Christopher Hodgson (1561 – after 1596) was a Catholic priest who played a minor role in the Babington Plot (Pollen 1922, Smith 1936, Thomas 1996). The plot was a failure and eighteen of the main conspirators were hung, drawn, and quartered in London in 1586. Hodgson was a committed Roman Catholic, in defiance of the Elizabethan authorities. But he clashed with the Jesuits and like several other English Catholics he opposed a Spanish invasion. He was a close friend of Gilbert Gifford and an acquaintance of Charles Neville, 6th Earl of Westmorland in exile.

The records concerning his ordination suggest that Christopher Hodgson was born in 1561 (Anstruther 1968, p. 168). Surviving letters in the English State Papers confirm that his father was also called Christopher. Christopher the elder was a tenant farmer in Altham, Lancashire where he died on 23 September 1590. His will survives in Lancashire Record Office in Preston.

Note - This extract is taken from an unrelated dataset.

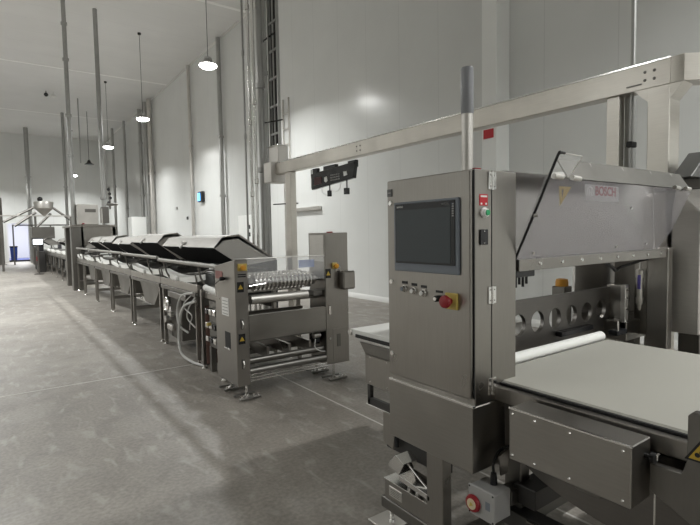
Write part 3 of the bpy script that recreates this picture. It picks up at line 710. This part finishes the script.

Parish records show the baptism of a Christopher Hodgson, son of Christopher Hodgson, in Kendal in Westmorland on 12 December 1561. If this record applies to the future priest, then Christopher would have moved from Kendal to Altham when he was a young boy. Another Christopher Hodgson was baptised in Whalley in Lancashire on 21 January 1561. But no father is named.

In any case, the future priest attended Blackburn Grammar School in the 1570s (Anstruther 1968, p. 168). He was taught by Lawrence Yates "who ran a very popish school" (Anstruther, 1968, p. 168). A surviving letter in the English State Papers shows a very close relationship with Laurence Johnson, a Catholic martyr who was executed at Tyburn in 1582 and later beatified.

Christopher left England with Laurence Johnson in 1578 to study at the English College, Douai. He was sent to Rome in 1579 where he ordained as a priest in 1583. For reasons of illness his mission back to England was aborted. Instead he journeyed to Rheims in France to teach philosophy at the English College there. His anti-Jesuit views led to antagonism with Richard Barret, the Jesuit president of the college (Anstruther, 1968, p. 168).